Though the beer business has changed rapidly over the last 20 years, the kegs haven’t. They’re made of sturdy stainless steel, have few moving parts, and are the ultimate reusable containers: A keg’s service life is 30 to 40 years. New technology, like the more easily cleaned and handled “Sankey-type” keg with its ball valve, phased in slowly over years. No changes in kegs, no change in the deposit.

Until now. Keg prices have increased with the cost of stainless steel, which has risen in response to demand from China and India. When I called Bill Covaleski, the president of Victory Brewing in Downingtown, Pennsylvania, to confirm that $30 deposit, he explained that they had to protect their investment. “When we opened in 1996, kegs were $90, because we were buying in small amounts,” he said. “When we started buying in quantity, they were about $75. But our last purchase cost us $146 apiece.”

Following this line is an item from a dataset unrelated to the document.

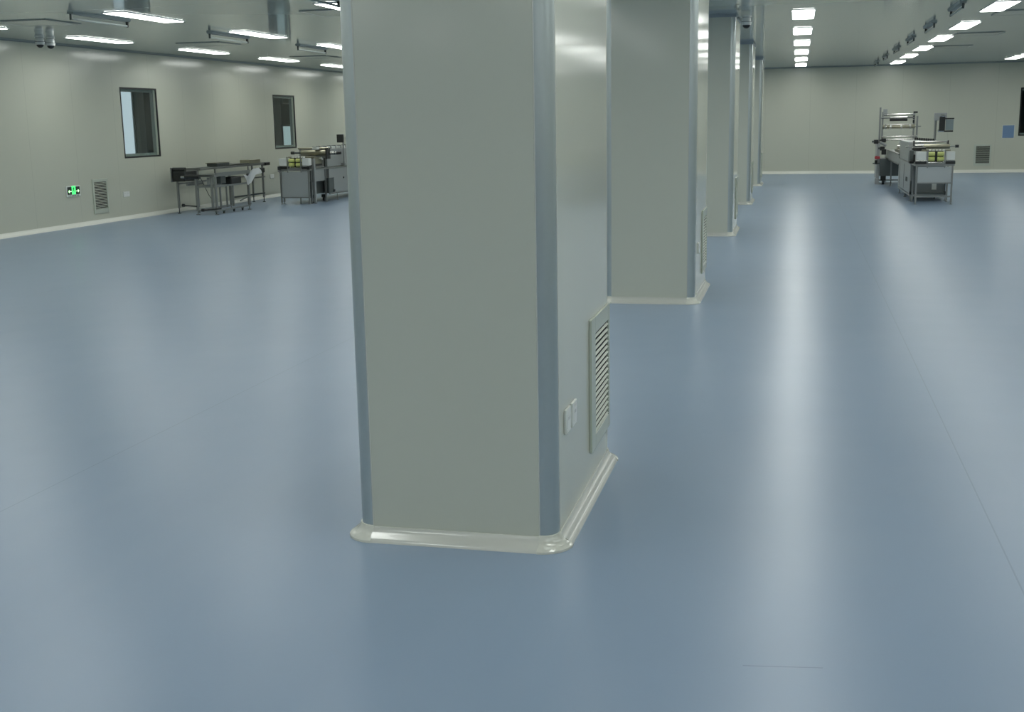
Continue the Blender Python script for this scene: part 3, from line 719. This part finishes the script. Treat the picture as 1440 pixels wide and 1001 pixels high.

Victory, and every other brewery, has a lot of money tied up in their kegs. The rule of thumb is that a brewery’s “float,” or total keg inventory, is eight kegs for every bar tap. A hundred-draft account means 800 kegs: some in transit, backup kegs at the bars, kegs in wholesaler and brewery coldrooms, and empties waiting to be returned.

That worked for years, with a steady, small loss of kegs, mostly deterred by the $10 deposit. Kegs eventually wore out; some were out of circulation in fraternity basements and under floating boat docks. But most came back to the brewery.

Stainless scrap prices have gone up, though, and kegs are now an easy score for theft and resale to scrap dealers. “The last time I checked, about 10 months ago, a half-barrel keg brought $32 as scrap,” Covaleski said. “When the deposit’s $10, that’s a problem. Down in North Carolina, about a year and a half ago, our wholesaler had a trailer-load of empty kegs driven off his lot at night.” That hurts a lot when you lose a six-month-old keg you’d figured on using for the next 30 years.

Last year, 386,053 kegs were stolen in the U.S., representing 3.6 percent of the total float, at an approximate total replacement cost to the breweries of $52.6 million, according to the Beer Institute’s chief economist, Lester Jones. Jones noted several reasons why this hits small brewers harder, chief among them that small brewers tend to sell more draft than bottled beer compared with the large brewers, approximately 40 percent versus 9 percent of total sales.